Cette présomption, qui dit en gros que les marxistes sont militaristes, atteint l’apogée de sa popularité lors de la Guerre froide. Elle devint non seulement une arme de propagande, mais aussi un moyen de compréhension des structures de puissance du système soviétique, toujours selon l’argumentaire libéral.
La prise de Berlin en 1945 ou l'apogée de la gloire de l'Armée rouge.
C’est en quelque sorte dans ce contexte, le tout en lien avec le débat à l’Ouest sur l’émergence du soi-disant complexe américain militaro-industriel, que l’expert de l’Union soviétique Vernon Aspaturian essaya d’identifier un phénomène similaire dans les sociétés communistes. En ce sens, Aspaturian discernait une sorte de polarisation des hommes et des institutions entre, d’un côté, des individus dont les actions étaient dirigées sur les questions de sécurité, d’armements et d’idéologies, puis de l’autre côté, des individus davantage liés à des activités de productions agricoles, civiles et communautaires.
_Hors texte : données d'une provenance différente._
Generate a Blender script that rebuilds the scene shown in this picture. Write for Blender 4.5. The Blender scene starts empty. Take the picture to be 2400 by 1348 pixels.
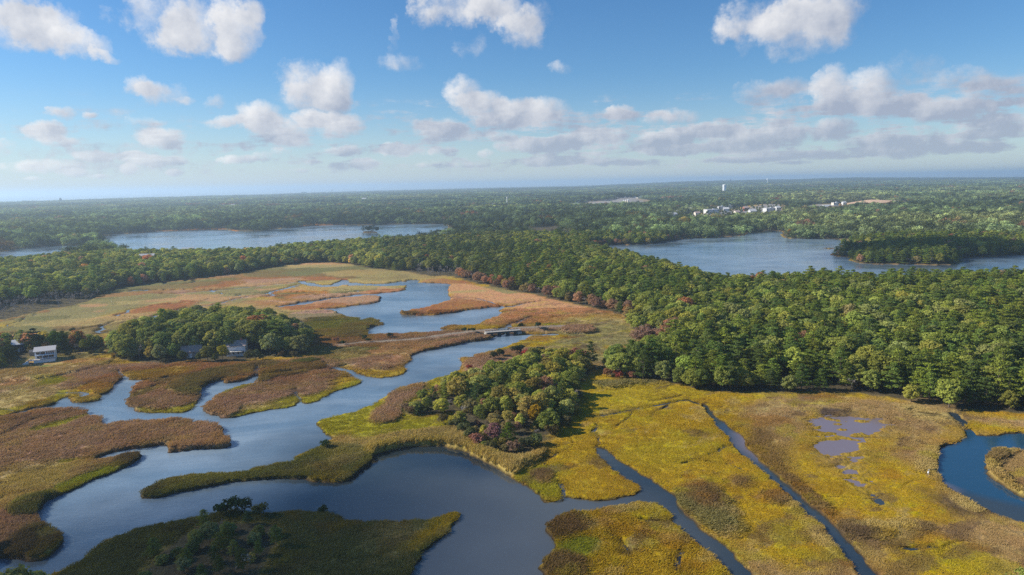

Suivant la chute de l’URSS, qu’Aspaturian avait prédit des décennies auparavant, la question d’un « militarisme rouge » perdit naturellement de son importance comme arme idéologique. La question est désormais abordée comme phénomène historique, en particulier dans l’optique où les chercheurs fouillent dans les archives soviétiques pour tenter de comprendre comment le système a pu tenir aussi longtemps. Les questions auxquelles ils tentèrent de répondre dans les années qui suivirent immédiatement la chute du bloc de l’Est tournaient autour, par exemple, de savoir si les dirigeants soviétiques occupèrent une position suffisamment forte pour défier la primauté du Parti communiste et celle du Kremlin (ce qu’on appelle le « militarisme politique »). Dans un ordre d’idées similaires, est-ce que la militarisation de la société soviétique lors de la Seconde Guerre mondiale et pendant la Guerre froide correspondait à une sorte de « militarisme social »?
Le débat au lendemain de la Guerre froide
À la lumière de tous les éléments qui ont été abordés, on peut en ajouter un dernier qui sort de la discussion classique sur le militarisme relevant de la dichotomie libérale-marxiste. Cela concerne le militarisme vu dans ce qui était autrefois convenu d’appeler l’espace géopolitique du Tiers-Monde, que l’on convient d’appeler désormais le monde en voie de développement.
Prenons l’exemple des quelques régimes militaires qui apparurent dans les années 1950 et 1960, que ce soit en Afrique ou plus particulièrement en Amérique latine. Dans ce dernier cas, les régimes militaires de la région étaient peu nombreux et on peut se demander comment les officiers professionnels des armées de ces états en vinrent à prendre le pouvoir et à s’y maintenir au-delà de la simple considération coercitive. Plus précisément, de quelle manière ces mêmes officiers, maintenant installés sur le trône, contribuèrent-ils par leur militarisme affiché au développement de leurs sociétés respectives? Ont-ils tous été des dictateurs? Ont-ils tous été des modernisateurs? Les réponses ne sont pas toujours aussi simples.
Conclusion
Comme on l’a vu, le militarisme est un phénomène sociétal beaucoup plus complexe qu’il n’en paraît à première vue. Avec la fin de la Guerre froide, le concept avait perdu une grande part de son élan idéologique, si bien qu’on peut se demander s’il est encore révélateur pour décrire un phénomène sociétal. Ne vaut-il pas mieux le laisser prisonnier de sa connotation péjorative?
Le militarisme est rarement utilisé de nos jours pour décrire des systèmes ou des politiques publiques. Il est plutôt vu comme un phénomène du passé qui doit être examiné avec les outils méthodologiques et conceptuels à la disposition des historiens.